CHARLIE DORE – Like Animals (Black Ink Records Catalogue BICD10)

Like AnimalsLike Animals is Charlie Dore’s tenth album and I was chuffed to bits when it dropped through the letterbox this morning, though somewhat daunted by the thought of having to write a review for such an established artist. Having had a taste of what was to come at the recent Folk Weekend Oxford remote gig I was looking forward to hearing the whole album.

Whereas her previous 2017 release, Dark Matter, looked at the world of physics, Like Animals deals with the human mind and our emotions. As always with Charlie’s songs we’re treated to the usual witty, clever and observational lyrics and wonderfully melodic voice.

The opening track ‘Collateral’ (one of the teasers from the FWO session) might ring some bells about certain people as it deals with those who don’t care of the consequences of their actions. ‘Rivers Of Cortisal’ was inspired by a panic attack and how to control them.
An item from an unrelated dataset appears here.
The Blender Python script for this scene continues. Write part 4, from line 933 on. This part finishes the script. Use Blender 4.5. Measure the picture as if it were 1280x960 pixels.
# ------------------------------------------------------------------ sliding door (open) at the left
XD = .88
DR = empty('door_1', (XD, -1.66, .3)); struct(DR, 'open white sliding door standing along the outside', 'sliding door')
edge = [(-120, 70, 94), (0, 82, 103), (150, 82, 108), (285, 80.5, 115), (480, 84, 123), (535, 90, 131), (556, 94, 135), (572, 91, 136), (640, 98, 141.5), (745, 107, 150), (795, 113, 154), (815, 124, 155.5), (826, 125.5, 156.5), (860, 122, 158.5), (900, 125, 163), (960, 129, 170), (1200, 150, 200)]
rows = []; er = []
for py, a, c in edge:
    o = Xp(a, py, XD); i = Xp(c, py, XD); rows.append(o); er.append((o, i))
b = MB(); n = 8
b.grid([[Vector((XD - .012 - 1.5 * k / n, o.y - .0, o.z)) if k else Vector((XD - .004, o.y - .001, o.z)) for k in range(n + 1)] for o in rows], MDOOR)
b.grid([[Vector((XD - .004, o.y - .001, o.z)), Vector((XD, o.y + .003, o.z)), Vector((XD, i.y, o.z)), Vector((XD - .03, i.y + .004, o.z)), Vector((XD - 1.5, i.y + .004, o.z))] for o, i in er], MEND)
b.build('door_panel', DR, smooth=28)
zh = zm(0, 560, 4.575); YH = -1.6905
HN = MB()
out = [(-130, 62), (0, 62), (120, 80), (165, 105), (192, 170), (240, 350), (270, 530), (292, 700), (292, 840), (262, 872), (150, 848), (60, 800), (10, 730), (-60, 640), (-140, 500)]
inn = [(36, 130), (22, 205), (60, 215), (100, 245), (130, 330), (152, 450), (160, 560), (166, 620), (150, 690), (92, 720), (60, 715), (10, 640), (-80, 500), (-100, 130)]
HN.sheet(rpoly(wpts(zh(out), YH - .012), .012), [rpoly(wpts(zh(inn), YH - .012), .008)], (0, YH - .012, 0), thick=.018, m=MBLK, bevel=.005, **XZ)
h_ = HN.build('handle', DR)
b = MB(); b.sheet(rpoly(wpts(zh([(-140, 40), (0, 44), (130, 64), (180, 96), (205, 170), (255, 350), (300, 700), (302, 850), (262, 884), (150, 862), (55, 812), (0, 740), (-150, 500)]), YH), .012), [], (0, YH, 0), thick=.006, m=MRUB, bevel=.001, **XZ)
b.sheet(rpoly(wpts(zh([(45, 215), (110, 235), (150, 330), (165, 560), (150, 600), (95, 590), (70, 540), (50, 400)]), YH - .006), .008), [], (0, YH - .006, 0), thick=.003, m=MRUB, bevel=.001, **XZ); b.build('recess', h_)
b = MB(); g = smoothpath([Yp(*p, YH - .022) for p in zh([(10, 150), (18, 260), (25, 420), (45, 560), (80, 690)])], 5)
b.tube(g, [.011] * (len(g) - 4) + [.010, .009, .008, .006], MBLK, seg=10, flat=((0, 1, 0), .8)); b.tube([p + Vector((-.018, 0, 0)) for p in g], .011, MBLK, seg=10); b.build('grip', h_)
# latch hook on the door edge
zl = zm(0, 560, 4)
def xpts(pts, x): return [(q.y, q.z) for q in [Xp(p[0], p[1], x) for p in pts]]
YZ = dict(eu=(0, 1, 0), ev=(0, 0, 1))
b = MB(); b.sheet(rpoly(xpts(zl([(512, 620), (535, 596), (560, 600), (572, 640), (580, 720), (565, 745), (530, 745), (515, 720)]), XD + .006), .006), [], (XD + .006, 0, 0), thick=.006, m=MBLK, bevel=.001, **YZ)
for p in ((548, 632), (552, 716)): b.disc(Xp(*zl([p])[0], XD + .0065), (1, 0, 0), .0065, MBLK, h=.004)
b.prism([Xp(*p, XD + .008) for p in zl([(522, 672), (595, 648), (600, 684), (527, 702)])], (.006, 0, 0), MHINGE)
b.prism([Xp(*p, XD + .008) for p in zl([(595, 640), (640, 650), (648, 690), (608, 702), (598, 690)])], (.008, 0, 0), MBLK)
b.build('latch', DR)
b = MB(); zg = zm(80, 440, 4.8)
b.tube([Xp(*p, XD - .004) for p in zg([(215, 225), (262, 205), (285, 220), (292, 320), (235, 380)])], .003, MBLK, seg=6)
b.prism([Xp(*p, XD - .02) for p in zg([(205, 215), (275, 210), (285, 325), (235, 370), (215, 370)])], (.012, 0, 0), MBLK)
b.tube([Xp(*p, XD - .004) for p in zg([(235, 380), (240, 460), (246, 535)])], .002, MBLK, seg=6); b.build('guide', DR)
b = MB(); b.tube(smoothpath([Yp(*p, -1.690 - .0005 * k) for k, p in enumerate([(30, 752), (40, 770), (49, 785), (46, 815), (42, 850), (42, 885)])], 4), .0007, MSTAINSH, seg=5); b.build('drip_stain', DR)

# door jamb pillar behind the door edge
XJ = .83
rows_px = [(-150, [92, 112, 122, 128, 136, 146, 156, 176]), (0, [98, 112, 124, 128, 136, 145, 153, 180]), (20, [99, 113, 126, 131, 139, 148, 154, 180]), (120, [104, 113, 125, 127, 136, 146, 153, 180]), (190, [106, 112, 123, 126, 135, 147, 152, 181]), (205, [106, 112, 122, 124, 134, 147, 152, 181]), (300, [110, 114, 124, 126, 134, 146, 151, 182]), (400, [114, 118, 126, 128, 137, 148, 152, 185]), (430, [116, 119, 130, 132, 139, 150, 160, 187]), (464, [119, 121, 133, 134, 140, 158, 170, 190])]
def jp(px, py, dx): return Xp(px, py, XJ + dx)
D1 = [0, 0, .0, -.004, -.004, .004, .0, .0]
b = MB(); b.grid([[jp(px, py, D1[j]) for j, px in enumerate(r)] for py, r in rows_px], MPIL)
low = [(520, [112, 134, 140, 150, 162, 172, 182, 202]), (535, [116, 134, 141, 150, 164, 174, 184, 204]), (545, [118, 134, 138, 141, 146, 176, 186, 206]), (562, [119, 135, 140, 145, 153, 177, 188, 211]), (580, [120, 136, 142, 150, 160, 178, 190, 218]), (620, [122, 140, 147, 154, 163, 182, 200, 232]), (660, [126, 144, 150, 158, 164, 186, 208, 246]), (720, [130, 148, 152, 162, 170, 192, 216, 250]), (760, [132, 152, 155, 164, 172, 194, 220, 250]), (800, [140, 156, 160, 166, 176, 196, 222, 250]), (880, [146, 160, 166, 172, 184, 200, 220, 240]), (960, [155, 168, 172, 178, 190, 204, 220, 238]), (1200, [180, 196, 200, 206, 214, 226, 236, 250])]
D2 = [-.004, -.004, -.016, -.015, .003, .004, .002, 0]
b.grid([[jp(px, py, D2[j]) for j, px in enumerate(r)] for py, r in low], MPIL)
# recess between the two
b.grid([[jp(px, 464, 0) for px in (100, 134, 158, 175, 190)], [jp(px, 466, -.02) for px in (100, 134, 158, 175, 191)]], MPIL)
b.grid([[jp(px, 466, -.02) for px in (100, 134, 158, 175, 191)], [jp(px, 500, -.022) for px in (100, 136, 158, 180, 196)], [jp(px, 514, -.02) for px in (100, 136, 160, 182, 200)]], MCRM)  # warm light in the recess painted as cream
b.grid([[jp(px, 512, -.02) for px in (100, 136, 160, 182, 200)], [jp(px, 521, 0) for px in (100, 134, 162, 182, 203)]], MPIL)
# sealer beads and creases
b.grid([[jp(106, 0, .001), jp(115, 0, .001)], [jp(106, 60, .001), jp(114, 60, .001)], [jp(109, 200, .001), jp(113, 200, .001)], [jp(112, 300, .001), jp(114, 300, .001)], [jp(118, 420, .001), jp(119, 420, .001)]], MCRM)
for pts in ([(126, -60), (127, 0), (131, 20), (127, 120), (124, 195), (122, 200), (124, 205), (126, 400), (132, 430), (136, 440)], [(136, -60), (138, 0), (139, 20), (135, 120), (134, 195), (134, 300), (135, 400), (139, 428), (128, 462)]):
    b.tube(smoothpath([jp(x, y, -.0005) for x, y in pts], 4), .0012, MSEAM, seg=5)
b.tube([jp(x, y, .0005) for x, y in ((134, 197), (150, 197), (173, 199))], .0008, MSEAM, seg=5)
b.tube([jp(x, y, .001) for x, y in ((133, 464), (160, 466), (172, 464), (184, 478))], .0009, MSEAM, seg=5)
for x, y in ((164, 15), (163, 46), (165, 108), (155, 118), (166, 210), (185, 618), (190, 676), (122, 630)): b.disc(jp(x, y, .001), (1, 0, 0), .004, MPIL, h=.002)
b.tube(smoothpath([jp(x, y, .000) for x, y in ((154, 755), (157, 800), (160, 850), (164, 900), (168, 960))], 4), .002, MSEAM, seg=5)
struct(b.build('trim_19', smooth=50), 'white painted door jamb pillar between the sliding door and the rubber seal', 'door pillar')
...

Listen out for the sublime trumpet playing of Quentin Collins.

‘Animal Brain’ (the second teaser from FWO), is about talking inwards to yourself, something I guess we’re all doing a lot of at the moment as we stay in self isolation. On the same theme ‘A Hundred Miles Of Nothing’ (performed with Michelle Stodart) is about having space and slowing down

Something I hope we’re not having to deal with is infidelity, as described in her own inimitable style in “Ray And Lisa, Lisa And Joe’. While we’re on the subject of deceit, ‘Terrible Lie’ is about what to tell a child in these frightening times, but then what can be more soothing than hearing Jackie Oates helping out on viola and vocals.

So, do you ‘Sleep Like A Starfish’ when you have the bed to yourself? Apparently so in the Dore household, myself, I find I still stay on my side of the bed….

Who else but Charlie Dore could write about and use a leaf blower in a song (apparently it’s in the key of Bb) – this is exactly what ‘Leaf Blowing’ does, that and the use of bird song as well. The final track ‘Ordinary Names’ is about those names that seem to have fallen out of fashion, it includes names spoken by some of Charlie’s friends and Quentin Collins features again this time on flugelhorn.

The album is beautifully put together by Charlie and her co-conspirator and great friend Julian Littman and is of course mastered by the infamous Denis (Denis And Rose) Blackman.

Other musicians not already mentioned who add their magic touch are Gareth Huw Davies on double bass and cello, Jessie May Smart on violin and Julian himself on too many instruments to mention.

This is a lovely gentle and relaxing album which will get a lot of play in our house during lockdown. I would highly recommend adding it to your collection – five stars from me.